Due donne che potrebbero abitare agli antipodi dell’essere madre. Tuttavia c’è in loro un comportamento comune verso le rispettive figlie: hanno smesso di ascoltarle proprio nel momento in cui ne avevano più bisogno, quando hanno iniziato a portare delle situazioni “critiche”. Immagino che, facendo fatica a gestire tali situazioni, abbiano indugiato nel dubbio, si siano sbilanciate nella critica per chiudere il rapporto con la valutazione e il giudizio.
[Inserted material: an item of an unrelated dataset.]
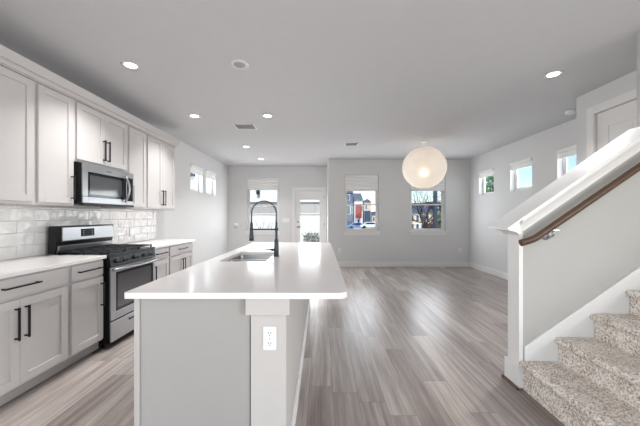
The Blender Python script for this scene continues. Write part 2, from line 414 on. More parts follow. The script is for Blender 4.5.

È bene ricordare che ascoltare comporta la capacità di vestire i panni dell’altro, osservare per un breve tempo la realtà con i suoi occhi. Pur non avendo come obiettivo la ricerca di chi ha torto e di chi ha ragione, un ascolto autentico è la premessa indispensabile per la soluzione creativa dei conflitti… Questo avviene perché l’altro si sente accolto, riconosce che le sue parole hanno un senso per chi lo ascolta e che questi sta facendo di tutto per comprendere la ragionevolezza del suo punto di vista.
È accettare di mettere temporaneamente tra parentesi le proprie idee e i propri usuali modi di pensare, per aprirsi all’inaspettato.
Auguro a queste due figlie e a queste due madri di darsi la possibilità di cambiare, di abbassare le difese e di superare i pregiudizi, anche se questo significa vivere per qualche tempo nell’incertezza.
Perché ascoltare è davvero la premessa di ogni relazione profonda.